Enforcement and cooperation

The new directive was cognizant of the fact that its success was pegged on the co-operation of all member states that were party to its implementation in their various jurisdictions and pertinent to their internal provisions and laws. All member states were required to ensure that all producers and importers of tobacco and their related products to provide correct information to the pertinent authorities within the provided timelines. The obligation to provide such information was placed primarily on manufacturers and importers of all tobacco and their related products to the relevant authorities. Member states were required to ensure that tobacco and their related products complied with the new directives, failure to which the relevant authorities are empowered to take the appropriate course of action to prevent their entry into the market. The new directive made it the responsibility of member states to formulate and enforce appropriate penalties for the infringement of national and EU provisions and their enforcement.

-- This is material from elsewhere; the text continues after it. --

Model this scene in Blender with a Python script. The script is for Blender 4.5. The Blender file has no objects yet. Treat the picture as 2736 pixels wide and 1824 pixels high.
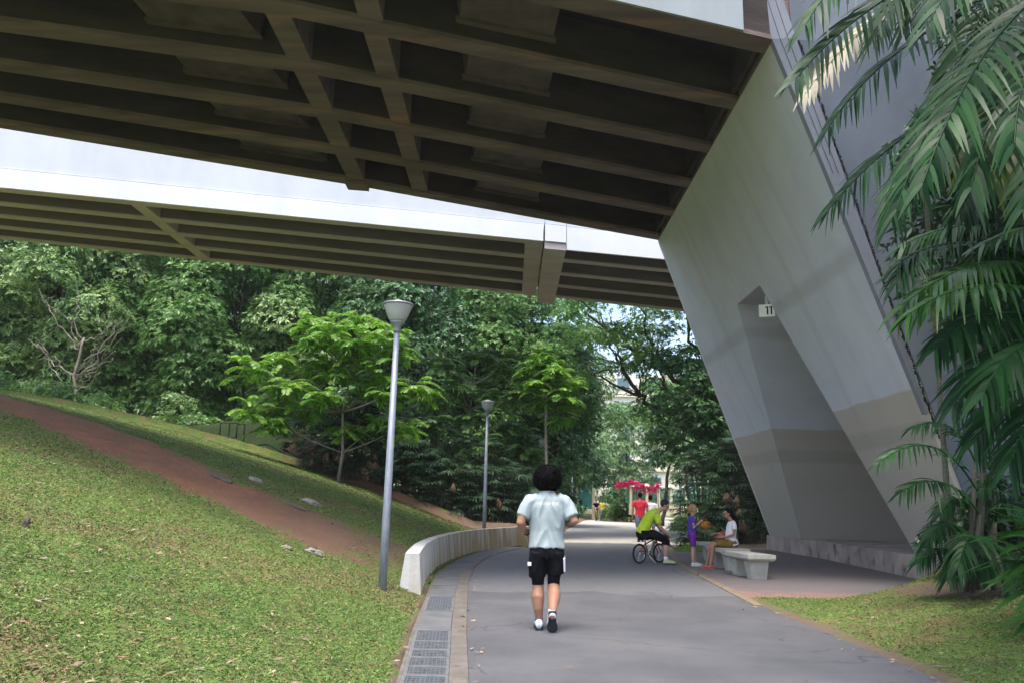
import bpy, bmesh, math, random
import numpy as np
from mathutils import Vector, Matrix, noise
from mathutils.bvhtree import BVHTree
random.seed(7); RNG = np.random.default_rng(11)
S = bpy.context.scene; COL = S.collection
rad = math.radians
# ------------------------------------------------------------------ camera
PITCH, ROLL, CH = rad(11.4), 0.022, 1.305
cam = bpy.data.cameras.new('camera'); cam.lens = 28.0; cam.sensor_width = 36.0
cam.clip_start = 0.05; cam.clip_end = 3000
co = bpy.data.objects.new('camera', cam); COL.objects.link(co); S.camera = co
co.matrix_world = Matrix.Translation((0, 0, CH)) @ Matrix.Rotation(rad(90) + PITCH, 4, 'X') @ Matrix.Rotation(ROLL, 4, 'Z')
# ------------------------------------------------------------------ world, sun, exposure
SUN_EL, SUN_AZ = rad(74), rad(196)      # azimuth measured clockwise from +Y
w = bpy.data.worlds.new('World'); S.world = w; w.use_nodes = True
nt = w.node_tree; bg = nt.nodes['Background']; bg.inputs[1].default_value = 0.15
sky = nt.nodes.new('ShaderNodeTexSky'); sky.sky_type = 'NISHITA'; sky.sun_disc = False
sky.sun_elevation = SUN_EL; sky.sun_rotation = SUN_AZ
sky.air_density = 1.0; sky.dust_density = 4.0; sky.ozone_density = 1.0
nt.links.new(sky.outputs[0], bg.inputs[0])
sun = bpy.data.lights.new('sun', 'SUN'); sun.energy = 1.15; sun.angle = rad(22.0); sun.color = (1.0, 0.95, 0.88)
so = bpy.data.objects.new('sun', sun); COL.objects.link(so)
sd = Vector((math.sin(SUN_AZ) * math.cos(SUN_EL), math.cos(SUN_AZ) * math.cos(SUN_EL), math.sin(SUN_EL)))
so.rotation_euler = sd.to_track_quat('Z', 'Y').to_euler()
S.view_settings.view_transform = 'Standard'; S.view_settings.look = 'None'
S.view_settings.exposure = 1.65; S.view_settings.gamma = 1.0
S.render.engine = 'CYCLES'
S.cycles.use_denoising = True
S.cycles.max_bounces = 7; S.cycles.diffuse_bounces = 4; S.cycles.glossy_bounces = 2
S.cycles.transmission_bounces = 3; S.cycles.transparent_max_bounces = 8
S.cycles.sample_clamp_indirect = 6.0

# ------------------------------------------------------------------ helpers
def tag(o, label=None, cat=None, group=None, kind=None):
    if label: o['label'] = label
    if cat: o['category'] = cat
    if group: o['group'] = group
    if kind: o['kind'] = kind
    return o
def empty(name, loc=(0, 0, 0), rz=0, label=None, cat=None, group=None):
    o = bpy.data.objects.new(name, None); COL.objects.link(o); o.location = loc; o.rotation_euler = (0, 0, rz)
    o.empty_display_size = 0.2
    return tag(o, label, cat, group)
def link(name, me, mat=None, parent=None, smooth=False):
    o = bpy.data.objects.new(name, me); COL.objects.link(o)
    if mat is not None and len(me.materials) == 0: me.materials.append(mat)
    if parent is not None:
        o.parent = parent
    if smooth:
        me.polygons.foreach_set('use_smooth', [True] * len(me.polygons))
    return o
def copy_tree(o, parent=None):
    c = o.copy(); COL.objects.link(c)
    if parent is not None: c.parent = parent
    for ch in list(o.children): copy_tree(ch, c)
    return c
def pmesh(name, verts, faces):
    me = bpy.data.meshes.new(name); me.from_pydata([tuple(v) for v in verts], [], faces); me.update(); return me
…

The administration of financial penalties was to be imposed for intentional infringement aimed at accruing financial advantage to the involved entity. The directive required that all member states co-operate with each other to promote the correct application and enforcement of all provisions of the directive in a manner characterised by the sharing of information necessary for its uniform implementation.

Industry response

The initial response to the directive by e-liquid manufacturers was to invest heavily in the testing of their range of products in order to achieve directive compliance. This proved costly due to:
  1. The demand for testing increased significantly in the lead up to the implementation date, leading to cost inflation for basic e-liquid compliance testing as the supply of laboratories was limited and was not pre-emptive to the electronic cigarette market.

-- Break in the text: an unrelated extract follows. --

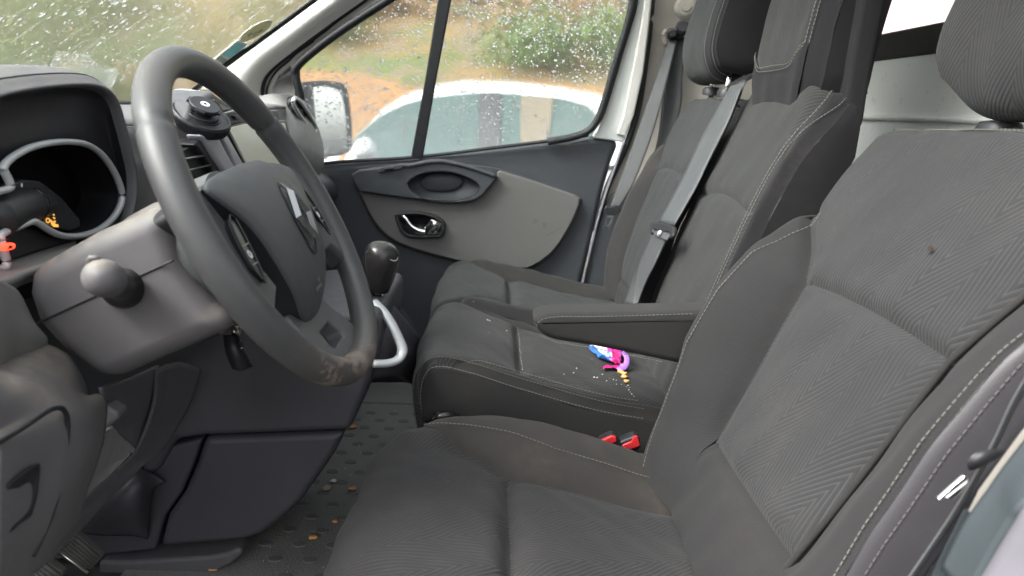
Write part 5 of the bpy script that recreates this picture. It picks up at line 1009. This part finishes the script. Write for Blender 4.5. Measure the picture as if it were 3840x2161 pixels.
lathe('belt_slot', [(.03, 0), (.028, .006), (.015, .008)], mb('J', 1305, 640, .0), (-.5, 0, .86), 'black_plastic', b2, n=18)
b3 = thing('seat_belt', 'driver belt with silver tongue hanging at the near seat edge', 'seat belt', aY('M', 650, 900, .43))
ribbon('webbing', [aY('M',980,300,.43),aY('M',880,480,.432),aY('M',770,715,.434),aY('M',560,1080,.436),aY('M',310,1450,.438),aY('M',200,1620,.44)], [aY('M',1010,330,.46),aY('M',905,500,.465),aY('M',790,735,.47),aY('M',575,1100,.475),aY('M',322,1470,.48),aY('M',212,1640,.48)], 'webbing_light', b3)
loft('latch_plate', [lY('M', [(645,805),(680,760),(740,738),(800,730),(862,735),(840,770),(760,815),(700,845),(655,850)], d) for d in (.428, .418)], 'black_plastic', b3, cap=(True, True), n=30)
prism('metal_tongue', [aY('M', x, y, .422) for x, y in [(480,1018),(490,1028),(655,905),(650,885),(630,885),(560,945)]], (0, .003, 0), 'chrome', b3, bevel=.0008)
prism('metal_tongue', [aY('M', x, y, .424) for x, y in [(524,1012),(565,1015),(620,970),(645,930),(655,910)]], (0, .003, 0), 'chrome', b3, bevel=.0008)
# red buckles between the seats
for nm, body_, red, lb in (('b', [(1335,1400),(1370,1365),(1445,1330),(1475,1338),(1482,1375),(1470,1400),(1400,1430)], [(1358,1370),(1440,1336),(1468,1342),(1474,1372),(1400,1398)], 'red seat belt buckle between the seats, nearer the front'), ('c', [(1492,1375),(1600,1332),(1632,1345),(1642,1405),(1620,1440),(1530,1470),(1495,1440)], [(1512,1398),(1575,1372),(1590,1340),(1615,1338),(1634,1400),(1525,1438)], 'red seat belt buckle with black notch, nearer the backrest')):
    t = thing('belt_buckle', lb, 'buckle', aY('N', *body_[0], 1.02), 'buckles between the seats')
    prism('housing', lY('N', body_, 1.008), (0, .022, 0), 'black_plastic', t, bevel=.004)
    prism('release_button', lY('N', red, 1.0045), (0, .006, 0), 'red_plastic', t, bevel=.0012)
# ------------------------------------------------------------------ phone mount on the centre vent
pm = thing('phone_mount', 'black round phone mount clipped to the centre air vent', 'phone mount', aY('C', 400, 800, .99))
pcn = aY('C', 482, 452, .955); view = unit(CAM-pcn); pn_ = unit(.52*view+.85*(.30*RT+.95*UP))
n_, prof = 96, [(.010,-.012),(.030,-.012),(.0365,-.009),(.0375,-.006),(.0375,.004),(.0355,.0065),(.034,.006),(.0335,.0045),(.024,.0045),(.0235,.006)]
dk = lathe('disc', prof, pcn, pn_, 'black_plastic', pm, n=64)
ax_ = unit(np.cross(pn_, (0.3, 0.9, .2))); bx_ = np.cross(pn_, ax_)
boxes('knurl', [(pcn+.0375*(math.cos(t)*ax_+math.sin(t)*bx_)-pn_*.001, pn_*.0045, (-math.sin(t)*ax_+math.cos(t)*bx_)*.0007, (math.cos(t)*ax_+math.sin(t)*bx_)*.0007) for t in np.linspace(0, 2*math.pi, 81)[:-1]], 'black_plastic', dk)
lathe('step_ring', [(.0215,.004),(.0215,.008),(.0205,.0095),(.014,.0095)], pcn, pn_, 'black_plastic', dk, n=48)
lathe('lock_boss', [(.012,.009),(.012,.016),(.019,.016),(.0195,.0175),(.0195,.0205),(.0185,.0215),(.006,.0215)], pcn, pn_, 'black_plastic', dk, n=48)
boxes('lock_tab', [(pcn+pn_*.0185+.0195*(math.cos(t)*ax_+math.sin(t)*bx_), (math.cos(t)*ax_+math.sin(t)*bx_)*.002, (-math.sin(t)*ax_+math.cos(t)*bx_)*.006, pn_*.0018) for t in (0.4, 0.4+math.pi/2, .4+math.pi, .4+1.5*math.pi)], 'black_plastic', dk, bevel=.0008)
lathe('centre_bolt', [(.0058,.0215),(.0058,.0222),(.0022,.0222),(.0020,.0212)], pcn, pn_, 'sticker_white', dk, n=24); lathe('bolt_socket', [(.0021,.0218),(.0019,.0226)], pcn, pn_, 'gloss_black', dk, n=12)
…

  2. The directive required each variation of the relevant nicotine containing e-liquid to also undergo compliance testing. For example, where the relevant e-liquid was to be available in 20 mg and 10 mg, two compliance tests would need to be conducted for each particular nicotine strength. If there were also non-nicotine variations, such as in the vegetable glycerol and propylene glycol ratio, further tests would have to be conducted for each additional ratio at each corresponding nicotine strength.
Alongside the already inflated price of testing due to the sudden increased demand, batch compliance testing proved costly and the industry sought to attain compliance by another less expensive route.
In 2014 Ernst & Young reported that over 73% of the consumer market used e-liquid at 1–11 mg nicotine strength. With this vast consumer trend towards lower strength nicotine e-liquids, and as the directive only concerns itself with nicotine containing e-liquids as opposed to flavourings and other ingredients, it became clear that dilution of a small quantity of highly concentrated nicotine that would only have to be tested once at the maximum nicotine strength was a viable and more cost-effective route to directive compliance.
In essence, dilution involved the creation of a flavourless nicotine-containing e-liquid at a maximum or close to maximum nicotine strength, such as 20 mg, in the maximum capacity bottle size of 10ml to be mixed with a larger bottle of flavoured 0 mg e-liquid in order to create an overall e-liquid concentration that was aligned with the most used nicotine strength. For example, upon mixing 10ml of 18 mg nicotine with a 50ml bottle containing the relevant flavourings, a user can achieve 60ml of e-liquid with an overall nicotine strength of 3 mg.
These small 10ml nicotine bottles containing highly concentrated nicotine have become known as ‘nicotine shots’, and the market has adapted to now recognise this method as the norm.